Canada’s housing market could be headed for “a hard landing,” the International Monetary Fund says, warning that an “overheated housing market” and record-high household debt remain drags on the domestic economy.

In a commentary posted to the agency’s website, Hamid Faruqee and Andrea Pescatori hail how the Canadian economy weathered the 2008 financial crisis, but note that “certain financial risks” remain at play, namely: “its overheated housing markets and high household debt.”

While household debt has recently stabilized, it has “increased to historical highs over the past decade,” and now rests at 150 per cent of disposable income.
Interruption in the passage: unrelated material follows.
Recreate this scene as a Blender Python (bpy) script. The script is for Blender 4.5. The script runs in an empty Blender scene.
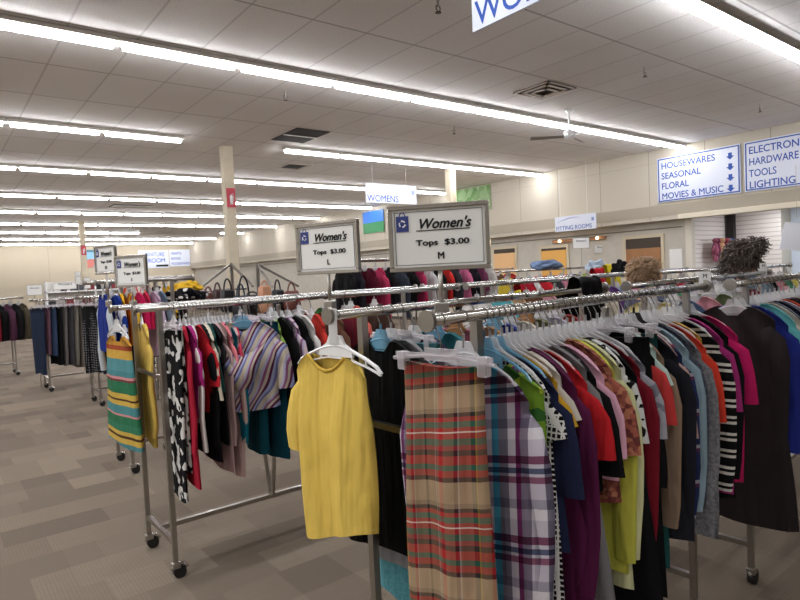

That is “one of the highest” among OECD member countries, the commentary noted.

At the same time, house prices have risen by more than 60 per cent across the country over the past 15 years, and Canada’s urban centres are leading the charge, including Toronto and Calgary. Vancouver, another city where house prices have soared, now ranks second only to Hong Kong in terms of the “lowest affordability globally,” the commentary said.

“But with weaker terms of trade, lower growth, and prospects of higher U.S. interest rates, Canada’s overvalued housing market may be cooling off,” Faruqee and Pescatori write.

“For example, there have been some recent signs that home listings to sales are rising noticeably in oil-rich Alberta, and we will need to keep an eye on the risk of a hard landing.”

The report notes that the federal government has taken steps to curb Canadians’ accumulation of household debt, particularly in the tightening of mortgage rules in recent years.

However, “these steps may have been only partially effective in restraining credit growth,” the commentary notes.

One result of the tightening of mortgage rules is that uninsured mortgages are filling the gap for would-be homeowners who can afford a down payment of about 20 per cent. These mortgages “are not subject to the same regulatory tightening,” the commentary notes, and now make up “the bulk of mortgage originations and help fuel housing demand.”

Rising prices of single-family homes in the fast-growing markets “seem tied to uninsured mortgages,” the economists write.

“If financial risks start rising again, policymakers may need to take further action to tighten rules on these loans.”

The government should consider reducing taxpayers’ exposure to the risks associated with federal mortgage insurance and increase private sector involvement, which “can further encourage prudence.”

“Given the system’s current reliance on insured mortgages, however, changes would need to be gradual to steadily encourage the private sector’s role to expand as the public sector’s recedes.”